Daniel Libeskind, by happenstance or design, has practically become the official architect of Jewish museums worldwide, but that trajectory was near its beginning when he received the commission, in 1998, for San Francisco’s Contemporary Jewish Museum (CJM). His Jewish Museum Berlin [RECORD, January 1999, page 76] and Felix-Nussbaum-Haus, in Osnabrück, Germany, were not yet complete, and his Danish Jewish Museum barely conceived. While those European institutions would rise in the dark shadow of the Holocaust, he and the museum determined that the CJM’s building should, instead, celebrate California’s far brighter Jewish history.
But the CJM is a curious institution that “doesn’t fit into any particular category,” admits its director, Connie Wolf. “It’s not, strictly speaking, a museum of art, or of history, or of the Holocaust, or of Judaica.” Its stated mission is to explore Jewish culture, history, and tradition through the prism of contemporary art and ideas. Like a kunsthalle, it has no permanent collection. And when founded, in 1984—occupying cramped quarters in a Financial District office building—it also had no architectural identity.
The site of the CJM’s eventual home made it tricky to carve out a distinctive, even visible, physical identity.
In the mid-1990s, the museum had acquired, for adaptive reuse, the long-vacant Jessie Street Power Substation, a landmarked, 1881 redbrick structure. Though embellished with terra-cotta swags and cherubs by architect Willis Polk, who restored it after the 1906 earthquake and fires, the power station stood publicly off limits, nearly hidden from view along a narrow lane.

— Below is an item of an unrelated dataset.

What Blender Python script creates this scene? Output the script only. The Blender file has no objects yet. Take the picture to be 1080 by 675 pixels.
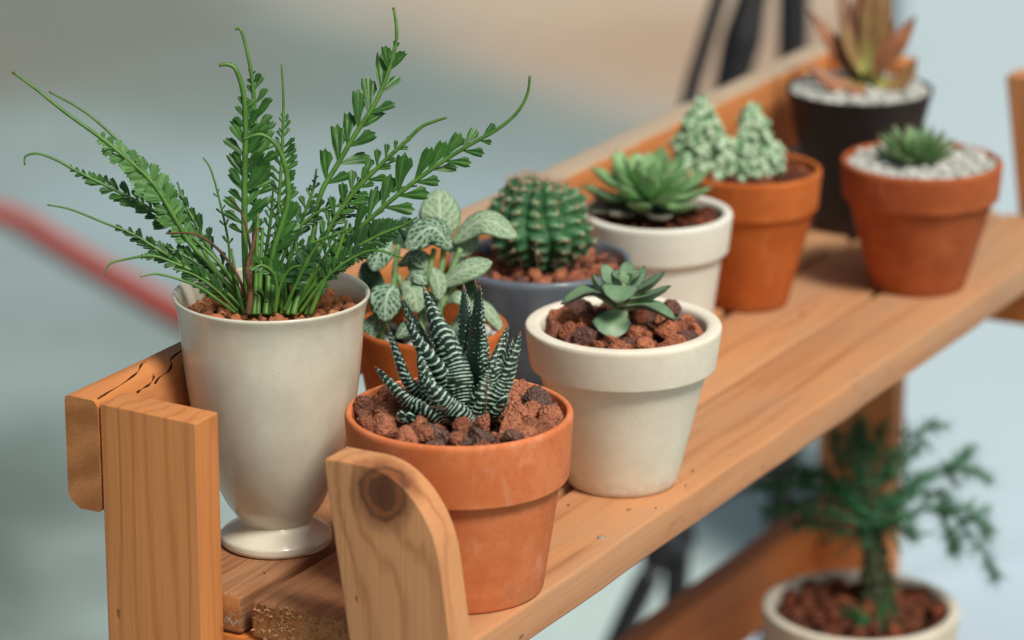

Some eight decades after literally empowering the city’s rebirth, the decommissioned substation ducked the wrecking ball, when much of the neighborhood was razed for the Yerba Buena arts district. By the time the CJM arrived on the scene, the building was virtually locked in by an impinging, collagelike cluster of eclectic neighbors, including a large church and three modern high-rise hotels.
“A survivor with an auspicious history, the power station helped fuel San Francisco’s success,” says Libeskind, who credits that distinction (and the city’s positive Jewish history) with inspiring his new sections for the building, based loosely on the Hebrew letters, chet and yud, spelling chai, or “life.” Now, in trademark Libeskind style, the historic structure’s placid, redbrick shell erupts with jagged, skewed forms—the yud (an off-kilter rhomboid) and chet (a slanting, toppled L), both clad in blue steel—leaving the line between old and new decisively unblurred. Accentuated by the existing facades’ impeccable restoration, this radical juxtaposition has been likened to an iceberg crashing through a ship’s hull.
Yet, despite its sense of dynamic collision, the new building’s arrival in San Francisco was anything but abrupt. Through a protracted, 10-year process, the CJM engaged Libeskind only after parting ways with architect Peter Eisenman, whose scheme included a huge outdoor screen broadcasting breaking Mideast news. There was also a short-lived merger with Berkeley’s Judah L. Magnes Museum, which would have brought a major permanent collection of Judaica. Finally, in a changing economic climate, Libeskind’s ambitious design got downsized from 110,000 to 63,000 square feet.
Finally completed last June, the $47.5 million museum, tucked behind the historic church, is reached via a new public entry plaza. Wedged in tight, the building is never fully visible from any single vantage point. So the architecture needed “to mediate and assert its place in the city,” says Libeskind, “just as the museum, in affirming its institutional identity, struggles to mediate between different eras and histories.”